-- START --

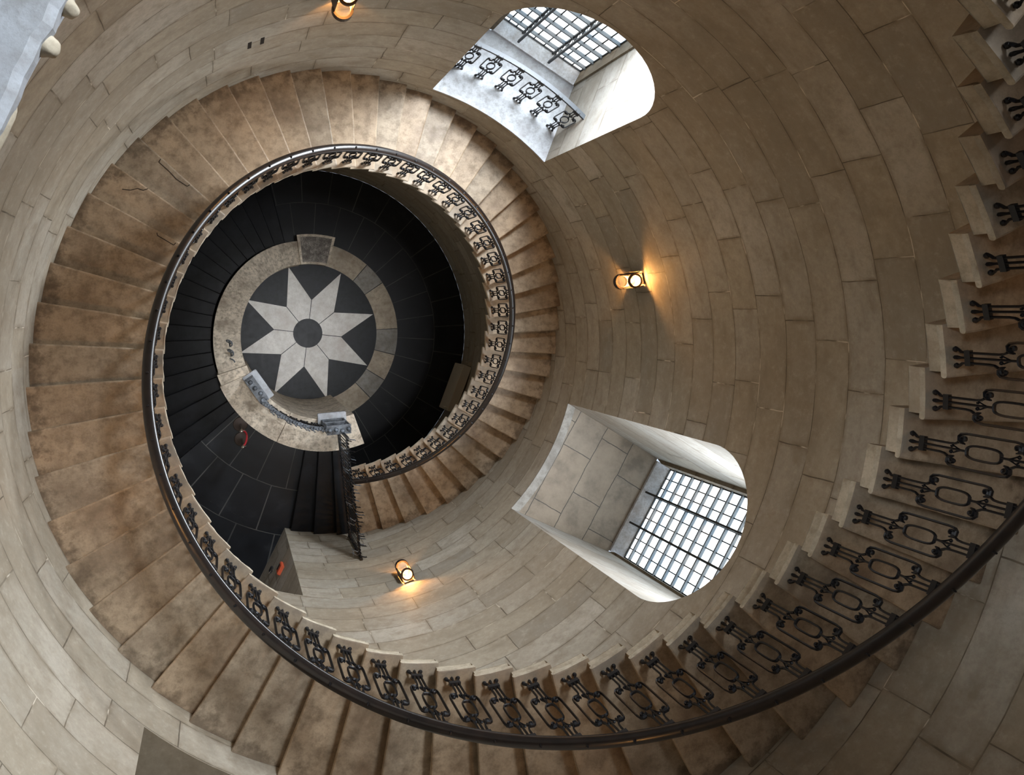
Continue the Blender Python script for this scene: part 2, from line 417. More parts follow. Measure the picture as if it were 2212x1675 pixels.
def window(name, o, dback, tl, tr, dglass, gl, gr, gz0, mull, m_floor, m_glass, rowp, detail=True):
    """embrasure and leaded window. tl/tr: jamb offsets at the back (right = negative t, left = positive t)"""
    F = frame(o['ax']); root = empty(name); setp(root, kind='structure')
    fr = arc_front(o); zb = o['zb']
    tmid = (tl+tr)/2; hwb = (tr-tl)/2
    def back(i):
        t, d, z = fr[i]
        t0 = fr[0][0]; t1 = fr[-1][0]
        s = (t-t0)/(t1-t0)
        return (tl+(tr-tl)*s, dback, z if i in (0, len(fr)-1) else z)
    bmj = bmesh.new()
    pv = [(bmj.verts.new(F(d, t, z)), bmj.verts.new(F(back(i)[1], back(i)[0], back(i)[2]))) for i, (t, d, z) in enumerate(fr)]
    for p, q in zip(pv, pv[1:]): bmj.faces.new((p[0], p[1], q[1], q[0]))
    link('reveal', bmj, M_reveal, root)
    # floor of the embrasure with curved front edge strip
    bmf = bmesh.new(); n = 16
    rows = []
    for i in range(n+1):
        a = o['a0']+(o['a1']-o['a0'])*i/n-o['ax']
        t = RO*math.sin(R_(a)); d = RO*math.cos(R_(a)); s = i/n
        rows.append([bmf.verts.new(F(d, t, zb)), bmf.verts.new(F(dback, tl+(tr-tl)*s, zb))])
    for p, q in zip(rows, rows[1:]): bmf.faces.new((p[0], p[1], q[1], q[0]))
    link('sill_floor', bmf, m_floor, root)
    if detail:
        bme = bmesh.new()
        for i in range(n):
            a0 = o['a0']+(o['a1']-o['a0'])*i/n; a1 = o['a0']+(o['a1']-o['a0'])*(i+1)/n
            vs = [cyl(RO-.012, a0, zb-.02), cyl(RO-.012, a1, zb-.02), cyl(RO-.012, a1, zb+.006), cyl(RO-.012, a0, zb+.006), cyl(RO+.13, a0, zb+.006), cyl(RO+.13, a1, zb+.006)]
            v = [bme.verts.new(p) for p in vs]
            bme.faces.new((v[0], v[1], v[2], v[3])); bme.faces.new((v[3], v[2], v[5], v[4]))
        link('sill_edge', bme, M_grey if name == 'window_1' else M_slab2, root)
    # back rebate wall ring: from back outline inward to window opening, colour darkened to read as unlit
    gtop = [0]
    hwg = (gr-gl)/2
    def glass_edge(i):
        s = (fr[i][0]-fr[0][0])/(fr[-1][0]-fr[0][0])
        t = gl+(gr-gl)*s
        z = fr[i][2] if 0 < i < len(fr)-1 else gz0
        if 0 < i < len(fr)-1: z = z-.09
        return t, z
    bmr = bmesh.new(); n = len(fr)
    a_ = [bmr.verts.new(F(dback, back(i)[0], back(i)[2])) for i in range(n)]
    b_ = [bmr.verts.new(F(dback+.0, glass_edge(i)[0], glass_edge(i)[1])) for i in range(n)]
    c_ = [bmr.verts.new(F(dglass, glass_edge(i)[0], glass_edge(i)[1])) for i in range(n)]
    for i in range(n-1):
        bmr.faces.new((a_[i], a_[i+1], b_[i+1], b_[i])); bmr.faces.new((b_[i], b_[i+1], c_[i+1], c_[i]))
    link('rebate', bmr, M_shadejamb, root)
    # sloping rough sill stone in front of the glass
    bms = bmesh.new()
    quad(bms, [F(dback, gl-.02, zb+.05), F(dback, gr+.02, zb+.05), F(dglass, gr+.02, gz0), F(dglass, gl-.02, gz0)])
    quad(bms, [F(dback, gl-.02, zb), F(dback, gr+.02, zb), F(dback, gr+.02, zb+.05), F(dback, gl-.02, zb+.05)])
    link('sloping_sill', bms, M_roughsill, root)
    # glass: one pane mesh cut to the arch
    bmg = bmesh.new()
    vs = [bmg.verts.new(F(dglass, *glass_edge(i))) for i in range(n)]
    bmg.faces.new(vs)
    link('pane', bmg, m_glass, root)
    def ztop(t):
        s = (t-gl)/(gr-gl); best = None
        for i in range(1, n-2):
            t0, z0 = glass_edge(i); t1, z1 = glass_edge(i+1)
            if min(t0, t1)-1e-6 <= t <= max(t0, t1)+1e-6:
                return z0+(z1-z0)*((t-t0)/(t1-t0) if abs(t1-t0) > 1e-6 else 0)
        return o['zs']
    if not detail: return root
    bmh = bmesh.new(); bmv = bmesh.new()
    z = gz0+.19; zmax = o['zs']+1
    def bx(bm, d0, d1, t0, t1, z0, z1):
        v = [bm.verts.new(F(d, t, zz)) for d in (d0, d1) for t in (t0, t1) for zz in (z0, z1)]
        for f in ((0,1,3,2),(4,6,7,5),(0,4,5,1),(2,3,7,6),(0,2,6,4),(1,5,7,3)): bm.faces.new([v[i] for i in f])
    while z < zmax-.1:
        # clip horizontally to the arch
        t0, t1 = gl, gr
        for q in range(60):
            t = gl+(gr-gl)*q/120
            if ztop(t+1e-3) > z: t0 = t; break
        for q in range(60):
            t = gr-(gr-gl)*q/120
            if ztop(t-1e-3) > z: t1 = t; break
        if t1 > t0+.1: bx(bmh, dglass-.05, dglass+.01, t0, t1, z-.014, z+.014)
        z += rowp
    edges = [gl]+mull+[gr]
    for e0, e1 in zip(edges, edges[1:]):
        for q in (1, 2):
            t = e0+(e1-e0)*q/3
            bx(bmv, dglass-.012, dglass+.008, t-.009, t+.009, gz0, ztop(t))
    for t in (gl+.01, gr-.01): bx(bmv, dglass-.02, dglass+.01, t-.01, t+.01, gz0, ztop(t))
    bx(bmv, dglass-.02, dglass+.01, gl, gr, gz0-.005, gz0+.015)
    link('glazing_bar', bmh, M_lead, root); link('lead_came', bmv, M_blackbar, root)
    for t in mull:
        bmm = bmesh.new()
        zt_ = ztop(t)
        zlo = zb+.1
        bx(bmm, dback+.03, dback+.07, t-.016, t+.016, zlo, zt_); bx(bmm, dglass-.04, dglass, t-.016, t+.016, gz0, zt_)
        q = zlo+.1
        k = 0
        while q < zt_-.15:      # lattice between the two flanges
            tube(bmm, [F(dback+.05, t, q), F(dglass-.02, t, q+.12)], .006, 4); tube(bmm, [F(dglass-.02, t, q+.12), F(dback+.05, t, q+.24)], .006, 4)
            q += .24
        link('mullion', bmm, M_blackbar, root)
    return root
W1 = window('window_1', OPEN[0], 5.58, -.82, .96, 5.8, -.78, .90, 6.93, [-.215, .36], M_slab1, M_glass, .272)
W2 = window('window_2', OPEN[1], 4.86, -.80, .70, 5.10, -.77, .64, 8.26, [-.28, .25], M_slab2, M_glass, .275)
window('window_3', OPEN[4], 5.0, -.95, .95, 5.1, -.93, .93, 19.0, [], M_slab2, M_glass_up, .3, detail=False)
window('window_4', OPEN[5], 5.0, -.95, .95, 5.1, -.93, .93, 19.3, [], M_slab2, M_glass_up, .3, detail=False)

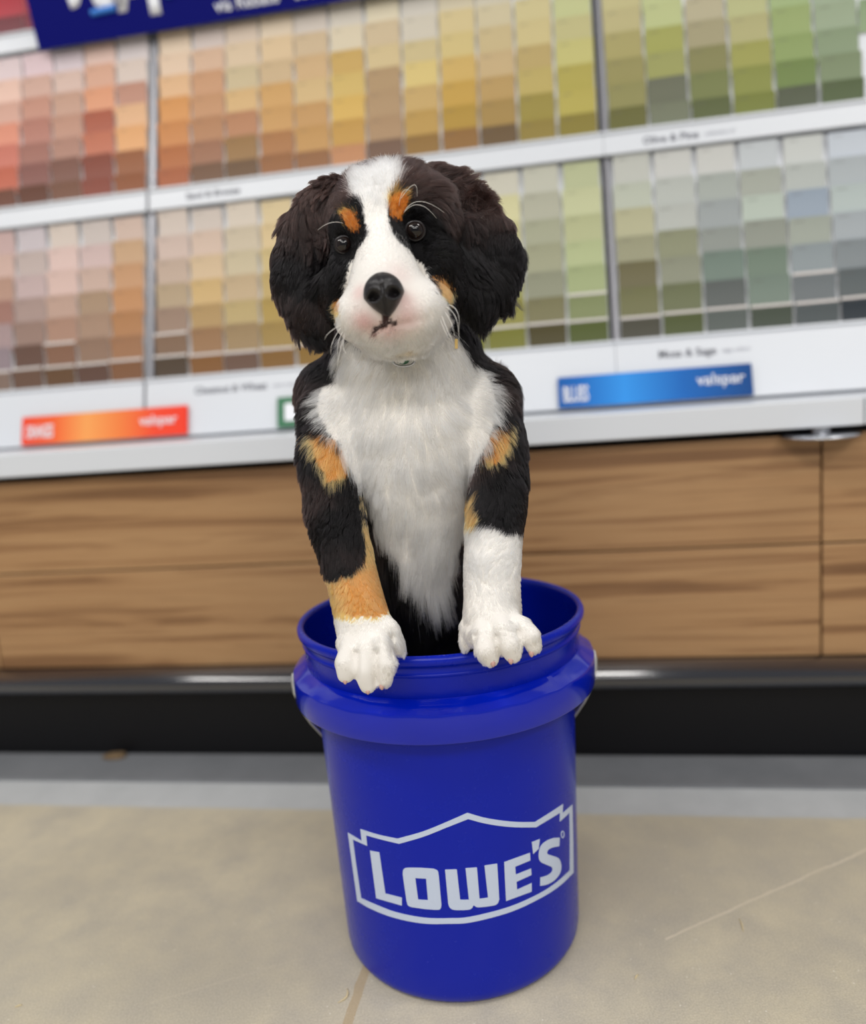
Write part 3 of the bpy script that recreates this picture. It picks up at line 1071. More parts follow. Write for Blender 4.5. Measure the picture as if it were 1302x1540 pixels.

-- END --

§ GIVEN PROBLEM: Retype the entries word for word. Omit any images.

§ THE RESULT:
Continue the Blender Python script for this scene: part 2, from line 417. More parts follow. Measure the picture as if it were 2212x1675 pixels.
def window(name, o, dback, tl, tr, dglass, gl, gr, gz0, mull, m_floor, m_glass, rowp, detail=True):
    """embrasure and leaded window. tl/tr: jamb offsets at the back (right = negative t, left = positive t)"""
    F = frame(o['ax']); root = empty(name); setp(root, kind='structure')
    fr = arc_front(o); zb = o['zb']
    tmid = (tl+tr)/2; hwb = (tr-tl)/2
    def back(i):
        t, d, z = fr[i]
        t0 = fr[0][0]; t1 = fr[-1][0]
        s = (t-t0)/(t1-t0)
        return (tl+(tr-tl)*s, dback, z if i in (0, len(fr)-1) else z)
    bmj = bmesh.new()
    pv = [(bmj.verts.new(F(d, t, z)), bmj.verts.new(F(back(i)[1], back(i)[0], back(i)[2]))) for i, (t, d, z) in enumerate(fr)]
    for p, q in zip(pv, pv[1:]): bmj.faces.new((p[0], p[1], q[1], q[0]))
    link('reveal', bmj, M_reveal, root)
    # floor of the embrasure with curved front edge strip
    bmf = bmesh.new(); n = 16
    rows = []
    for i in range(n+1):
        a = o['a0']+(o['a1']-o['a0'])*i/n-o['ax']
        t = RO*math.sin(R_(a)); d = RO*math.cos(R_(a)); s = i/n
        rows.append([bmf.verts.new(F(d, t, zb)), bmf.verts.new(F(dback, tl+(tr-tl)*s, zb))])
    for p, q in zip(rows, rows[1:]): bmf.faces.new((p[0], p[1], q[1], q[0]))
    link('sill_floor', bmf, m_floor, root)
    if detail:
        bme = bmesh.new()
        for i in range(n):
            a0 = o['a0']+(o['a1']-o['a0'])*i/n; a1 = o['a0']+(o['a1']-o['a0'])*(i+1)/n
            vs = [cyl(RO-.012, a0, zb-.02), cyl(RO-.012, a1, zb-.02), cyl(RO-.012, a1, zb+.006), cyl(RO-.012, a0, zb+.006), cyl(RO+.13, a0, zb+.006), cyl(RO+.13, a1, zb+.006)]
            v = [bme.verts.new(p) for p in vs]
            bme.faces.new((v[0], v[1], v[2], v[3])); bme.faces.new((v[3], v[2], v[5], v[4]))
        link('sill_edge', bme, M_grey if name == 'window_1' else M_slab2, root)
    # back rebate wall ring: from back outline inward to window opening, colour darkened to read as unlit
    gtop = [0]
    hwg = (gr-gl)/2
    def glass_edge(i):
        s = (fr[i][0]-fr[0][0])/(fr[-1][0]-fr[0][0])
        t = gl+(gr-gl)*s
        z = fr[i][2] if 0 < i < len(fr)-1 else gz0
        if 0 < i < len(fr)-1: z = z-.09
        return t, z
    bmr = bmesh.new(); n = len(fr)
    a_ = [bmr.verts.new(F(dback, back(i)[0], back(i)[2])) for i in range(n)]
    b_ = [bmr.verts.new(F(dback+.0, glass_edge(i)[0], glass_edge(i)[1])) for i in range(n)]
    c_ = [bmr.verts.new(F(dglass, glass_edge(i)[0], glass_edge(i)[1])) for i in range(n)]
    for i in range(n-1):
        bmr.faces.new((a_[i], a_[i+1], b_[i+1], b_[i])); bmr.faces.new((b_[i], b_[i+1], c_[i+1], c_[i]))
    link('rebate', bmr, M_shadejamb, root)
    # sloping rough sill stone in front of the glass
    bms = bmesh.new()
    quad(bms, [F(dback, gl-.02, zb+.05), F(dback, gr+.02, zb+.05), F(dglass, gr+.02, gz0), F(dglass, gl-.02, gz0)])
    quad(bms, [F(dback, gl-.02, zb), F(dback, gr+.02, zb), F(dback, gr+.02, zb+.05), F(dback, gl-.02, zb+.05)])
    link('sloping_sill', bms, M_roughsill, root)
    # glass: one pane mesh cut to the arch
    bmg = bmesh.new()
    vs = [bmg.verts.new(F(dglass, *glass_edge(i))) for i in range(n)]
    bmg.faces.new(vs)
    link('pane', bmg, m_glass, root)
    def ztop(t):
        s = (t-gl)/(gr-gl); best = None
        for i in range(1, n-2):
            t0, z0 = glass_edge(i); t1, z1 = glass_edge(i+1)
            if min(t0, t1)-1e-6 <= t <= max(t0, t1)+1e-6:
                return z0+(z1-z0)*((t-t0)/(t1-t0) if abs(t1-t0) > 1e-6 else 0)
        return o['zs']
    if not detail: return root
    bmh = bmesh.new(); bmv = bmesh.new()
    z = gz0+.19; zmax = o['zs']+1
    def bx(bm, d0, d1, t0, t1, z0, z1):
        v = [bm.verts.new(F(d, t, zz)) for d in (d0, d1) for t in (t0, t1) for zz in (z0, z1)]
        for f in ((0,1,3,2),(4,6,7,5),(0,4,5,1),(2,3,7,6),(0,2,6,4),(1,5,7,3)): bm.faces.new([v[i] for i in f])
    while z < zmax-.1:
        # clip horizontally to the arch
        t0, t1 = gl, gr
        for q in range(60):
            t = gl+(gr-gl)*q/120
            if ztop(t+1e-3) > z: t0 = t; break
        for q in range(60):
            t = gr-(gr-gl)*q/120
            if ztop(t-1e-3) > z: t1 = t; break
        if t1 > t0+.1: bx(bmh, dglass-.05, dglass+.01, t0, t1, z-.014, z+.014)
        z += rowp
    edges = [gl]+mull+[gr]
    for e0, e1 in zip(edges, edges[1:]):
        for q in (1, 2):
            t = e0+(e1-e0)*q/3
            bx(bmv, dglass-.012, dglass+.008, t-.009, t+.009, gz0, ztop(t))
    for t in (gl+.01, gr-.01): bx(bmv, dglass-.02, dglass+.01, t-.01, t+.01, gz0, ztop(t))
    bx(bmv, dglass-.02, dglass+.01, gl, gr, gz0-.005, gz0+.015)
    link('glazing_bar', bmh, M_lead, root); link('lead_came', bmv, M_blackbar, root)
    for t in mull:
        bmm = bmesh.new()
        zt_ = ztop(t)
        zlo = zb+.1
        bx(bmm, dback+.03, dback+.07, t-.016, t+.016, zlo, zt_); bx(bmm, dglass-.04, dglass, t-.016, t+.016, gz0, zt_)
        q = zlo+.1
        k = 0
        while q < zt_-.15:      # lattice between the two flanges
            tube(bmm, [F(dback+.05, t, q), F(dglass-.02, t, q+.12)], .006, 4); tube(bmm, [F(dglass-.02, t, q+.12), F(dback+.05, t, q+.24)], .006, 4)
            q += .24
        link('mullion', bmm, M_blackbar, root)
    return root
W1 = window('window_1', OPEN[0], 5.58, -.82, .96, 5.8, -.78, .90, 6.93, [-.215, .36], M_slab1, M_glass, .272)
W2 = window('window_2', OPEN[1], 4.86, -.80, .70, 5.10, -.77, .64, 8.26, [-.28, .25], M_slab2, M_glass, .275)
window('window_3', OPEN[4], 5.0, -.95, .95, 5.1, -.93, .93, 19.0, [], M_slab2, M_glass_up, .3, detail=False)
window('window_4', OPEN[5], 5.0, -.95, .95, 5.1, -.93, .93, 19.3, [], M_slab2, M_glass_up, .3, detail=False)

Write part 3 of the bpy script that recreates this picture. It picks up at line 1071. More parts follow. Write for Blender 4.5. Measure the picture as if it were 1302x1540 pixels.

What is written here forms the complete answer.